■ **THE TASK**: Reproduce the listing below exactly. Pictures do not belong in the copy.

• • •

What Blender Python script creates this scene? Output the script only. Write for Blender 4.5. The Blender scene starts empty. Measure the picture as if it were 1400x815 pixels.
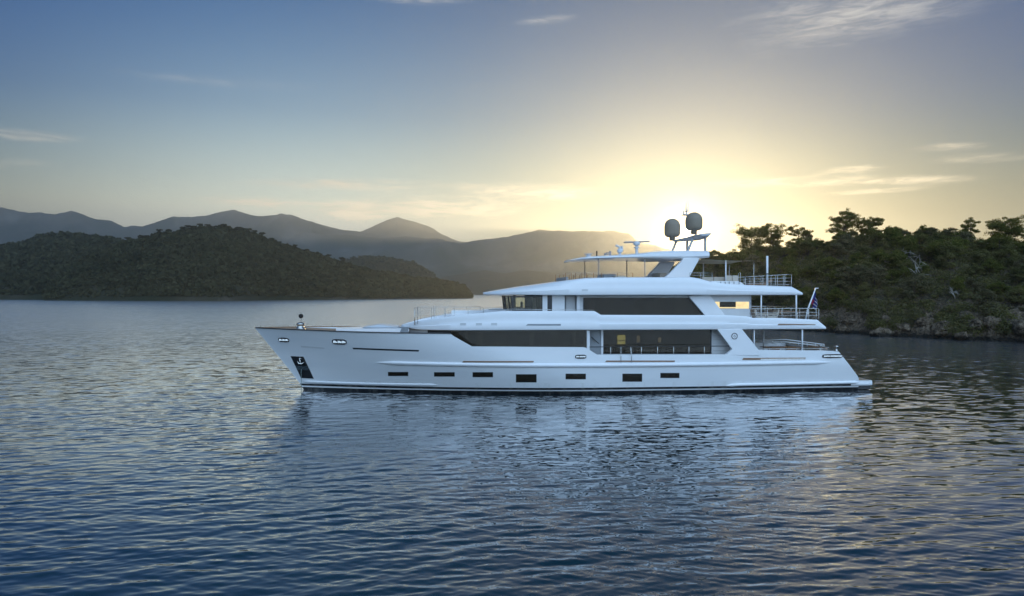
import bpy, bmesh, math, random
import numpy as np
from mathutils import Vector, Matrix, noise as mnoise
R = math.radians
rng = np.random.default_rng(7)
random.seed(7)
sc = bpy.context.scene
col = sc.collection

# ------------------------------------------------------------------ camera
CAM_H, FPX, HZ = 6.9, 932.0, 401.0          # height over the water, focal length and horizon row of the 1400 px photograph
cam_d = bpy.data.cameras.new('camera')
cam = bpy.data.objects.new('camera', cam_d)
col.objects.link(cam)
cam.location = (0, 0, CAM_H)
cam.rotation_euler = (R(90) - math.atan((407.5 - HZ) / FPX), 0, 0)
cam_d.sensor_width = 36
cam_d.lens = 36 * FPX / 1400
cam_d.clip_end = 40000
cam_d.clip_start = 0.1
sc.camera = cam

# ------------------------------------------------------------------ sun direction
SUN_AZ, SUN_EL = R(14.33), R(4.95)           # azimuth clockwise from +Y
SUN = Vector((math.sin(SUN_AZ) * math.cos(SUN_EL), math.cos(SUN_AZ) * math.cos(SUN_EL), math.sin(SUN_EL)))
sun_d = bpy.data.lights.new('sun', 'SUN')
sun_d.energy = 2.9
sun_d.angle = R(0.55)
sun_d.color = (1.0, 0.66, 0.32)
sun = bpy.data.objects.new('sun', sun_d)
col.objects.link(sun)
sun.rotation_euler = (-SUN).to_track_quat('-Z', 'Y').to_euler()

# ------------------------------------------------------------------ render settings
sc.render.engine = 'CYCLES'
sc.view_settings.view_transform = 'Standard'
sc.view_settings.look = 'None'
sc.view_settings.exposure = 0.0
sc.view_settings.gamma = 1.0
cy = sc.cycles
cy.use_denoising = True
cy.max_bounces = 6
cy.diffuse_bounces = 2
cy.glossy_bounces = 3
cy.transmission_bounces = 4
cy.transparent_max_bounces = 8
cy.volume_bounces = 0
cy.sample_clamp_indirect = 4.0
cy.caustics_reflective = False
cy.caustics_refractive = False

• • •

■ **RESPONSE**:
What Blender Python script creates this scene? Output the script only. Write for Blender 4.5. The Blender scene starts empty. Measure the picture as if it were 1400x815 pixels.
import bpy, bmesh, math, random
import numpy as np
from mathutils import Vector, Matrix, noise as mnoise
R = math.radians
rng = np.random.default_rng(7)
random.seed(7)
sc = bpy.context.scene
col = sc.collection

# ------------------------------------------------------------------ camera
CAM_H, FPX, HZ = 6.9, 932.0, 401.0          # height over the water, focal length and horizon row of the 1400 px photograph
cam_d = bpy.data.cameras.new('camera')
cam = bpy.data.objects.new('camera', cam_d)
col.objects.link(cam)
cam.location = (0, 0, CAM_H)
cam.rotation_euler = (R(90) - math.atan((407.5 - HZ) / FPX), 0, 0)
cam_d.sensor_width = 36
cam_d.lens = 36 * FPX / 1400
cam_d.clip_end = 40000
cam_d.clip_start = 0.1
sc.camera = cam

# ------------------------------------------------------------------ sun direction
SUN_AZ, SUN_EL = R(14.33), R(4.95)           # azimuth clockwise from +Y
SUN = Vector((math.sin(SUN_AZ) * math.cos(SUN_EL), math.cos(SUN_AZ) * math.cos(SUN_EL), math.sin(SUN_EL)))
sun_d = bpy.data.lights.new('sun', 'SUN')
sun_d.energy = 2.9
sun_d.angle = R(0.55)
sun_d.color = (1.0, 0.66, 0.32)
sun = bpy.data.objects.new('sun', sun_d)
col.objects.link(sun)
sun.rotation_euler = (-SUN).to_track_quat('-Z', 'Y').to_euler()

# ------------------------------------------------------------------ render settings
sc.render.engine = 'CYCLES'
sc.view_settings.view_transform = 'Standard'
sc.view_settings.look = 'None'
sc.view_settings.exposure = 0.0
sc.view_settings.gamma = 1.0
cy = sc.cycles
cy.use_denoising = True
cy.max_bounces = 6
cy.diffuse_bounces = 2
cy.glossy_bounces = 3
cy.transmission_bounces = 4
cy.transparent_max_bounces = 8
cy.volume_bounces = 0
cy.sample_clamp_indirect = 4.0
cy.caustics_reflective = False
cy.caustics_refractive = False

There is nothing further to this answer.